Comment est-ce possible dans un univers pourtant très concurrentiel ? La première raison tient à l’opacité des commissions voire même leur non-déclaration (par exemple le rendement du plan pour l’épargnant est présenté après commissions de distribution mais oublie les frais perçus par l’assureur). On réduit artificiellement l’homogénéité du produit PER, alors que la loi a volontairement réduit le champ des possibles en matière de gestion : trois niveaux de risque accessibles, avec une dynamique de risque bordée selon la durée avant le départ en retraite.

La seconde raison tient au fonctionnement même du marché pour ce type de produit. En effet, le potentiel de croissance du marché est limité et un client gagné par un distributeur est le plus souvent un client perdu par un autre. Les frais commerciaux deviennent donc une part importante du compte d’exploitation. Mais c’est un jeu à somme nulle qui ne fait qu’accroître les commissions. Et plus encore, qui aide implicitement à la collusion tarifaire : chaque distributeur connaît ainsi le courbe de coût de ses concurrents. Si donc on a suffisamment réduit la sensibilité des clients au prix du service rendu, il devient très commode pour les distributeurs et les producteurs en amont (souvent les mêmes) de hausser les commissions sans rétorsion des concurrents.
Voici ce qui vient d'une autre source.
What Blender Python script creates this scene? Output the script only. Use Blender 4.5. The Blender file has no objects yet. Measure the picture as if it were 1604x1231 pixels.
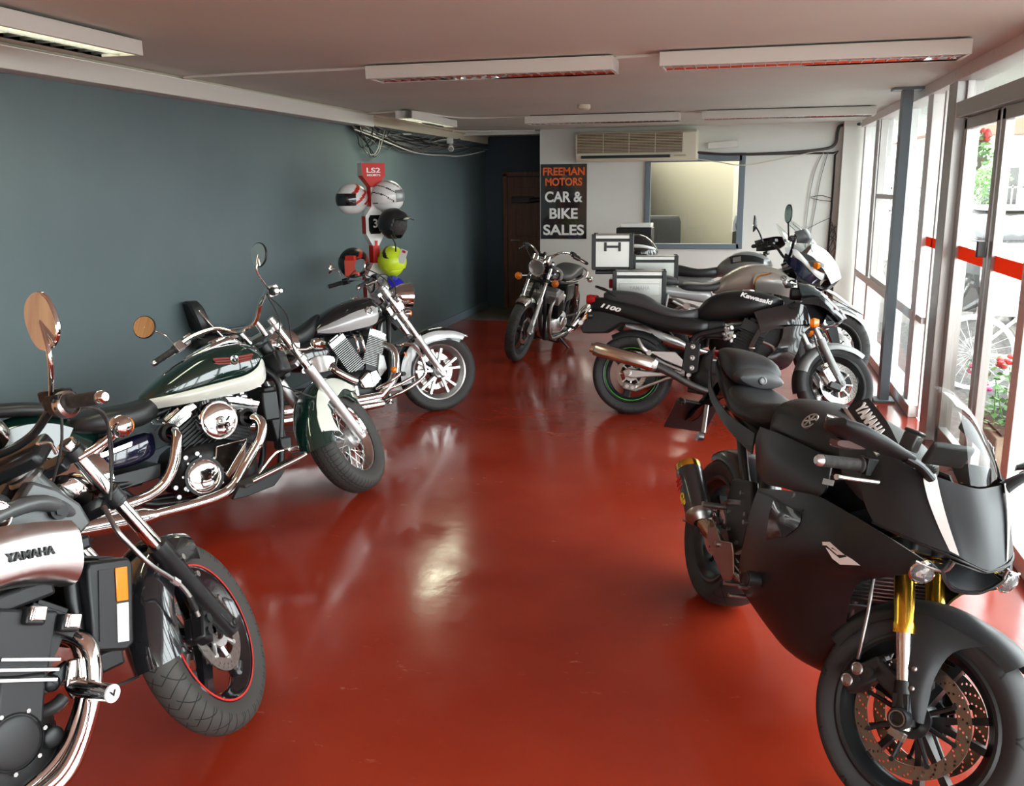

Le rapport cité préconise une amélioration de l’information, notamment l’affichage exhaustif des frais, y compris en euros. Il s’agirait d’appliquer aux produits financiers ce qui a été fait avec un certain succès s’agissant des tarifs bancaires avec l’Observatoire des tarifs bancaires, notamment à l’aide d’une définition homogène des services.

On peut aisément aller plus loin par deux simples mesures :

  • mise à disposition du public d’un comparateur gratuit de prix ;
  • réduction forfaitaire du nombre des dits services rendus, qui ne sont le plus souvent qu’un habillage à commission supplémentaire.